Trivial Pursuit actually started after Haney’s younger brother, Chris, a photo editor who worked with Abbott, came home from grocery shopping one day and suggested a game of Scrabble.

“Dec. 15, 1979, that’s a day I’ll never forget,” Abbott said.

They were always losing the board, and after an argument, Chris Haney went out and bought another one. That led to a conversation about how lucrative games were, especially if you’ve purchased your sixth Scrabble board, and in 45 minutes Abbott and Haney put together the basic principles of Trivial Pursuit.

But none of the major game manufacturers were interested, primarily because they thought each copy would be too expensive to produce. So Abbott and the two Haneys pooled their resources (Abbott’s father put up $40,000.) More than 30 shareholders combined at $200 a share, and the group was able to obtain a credit line of $75,000 from a bank.

Abbott and the Haneys began writing the questions. “We came up with something like 40,000 or 50,000,” Abbott said. “By then, everything we saw looked like a question mark.”

The game was a hit on the test market, but the group lacked money to produce more copies. “For a while, we were the victims of our own success,” Abbott said.


In 1982, Selchow & Righter, which had been selling Scrabble for almost 30 years, bought the rights to sell Trivial Pursuit in the United States. The spinoffs and copies of the game have proliferated. There’s even a television game show in the Soviet Union that’s based on Trivial Pursuit.

The originators can afford to hire writers to think up questions now, but during those early competitive times, Abbott remembers how the Baby Boomer version of Trivial Pursuit was launched.

“We rented a motel room across the street from Woodbine race track to work in,” he said. “The place isn’t even there anymore. We figured that it was a great location--we’d spend part of the day thinking up questions, then we’d spend the rest of the time playing the horses. But we got busy and it never happened. We were there three years, and didn’t cross the street once.”

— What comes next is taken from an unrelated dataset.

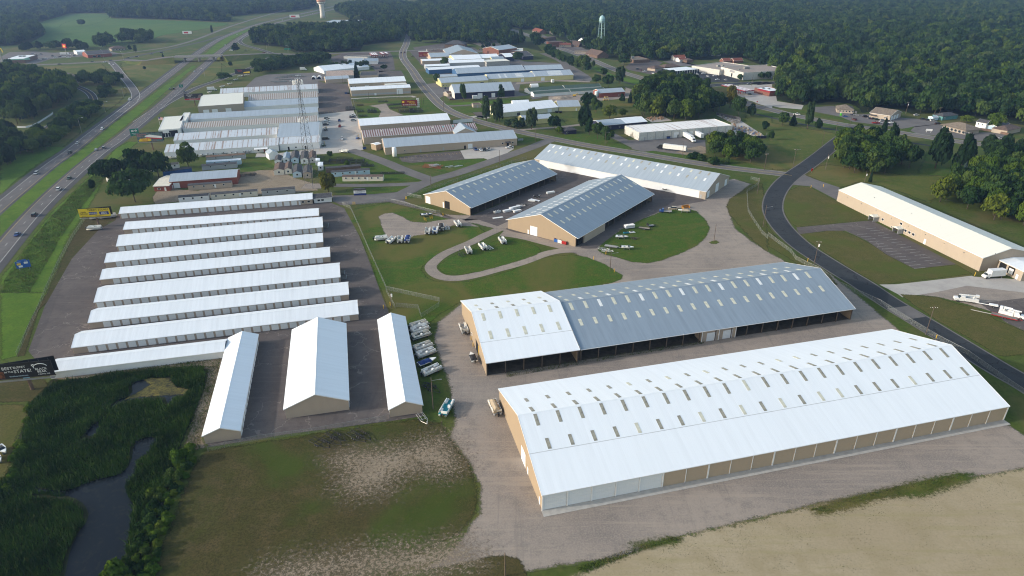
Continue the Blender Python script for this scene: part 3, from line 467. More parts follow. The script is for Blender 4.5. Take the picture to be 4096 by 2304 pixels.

Abbott and John Haney have been to horse auctions in Kentucky, where they have been paying between $50,000 and $100,000 for stock. At Woodbine, they won the 1987 Victoria Stakes for 2-year-olds with Dapple Dancer. It was the first time they had run a horse in a stake and only their second victory overall.

They now have 10 horses in training, headed by Charlie Barley, a son of Affirmed out of Au Printempts, the same dam who produced Success Express, winner of the Breeders’ Cup Juvenile at Santa Anita in 1987. Had Charlie Barley been offered for sale after Success Express’ victory, he probably would have cost considerably more than $50,000.

“When Dapple Dancer won that first stake, we didn’t have any idea how difficult it was to get a horse who could win a stake,” Abbott said. “Then to win three more stakes that year, it seemed to be getting kind of ridiculous.”


Both Abbott and Haney have established a goal. “We’re in racing to run horses, not breed them,” Haney said. “We’d like to win the Queen’s Plate.”

That’s a Woodbine race that was first run in 1860. The creators of Trivial Pursuit are obviously thinking big. Although they can afford to lose, racing is no game to them.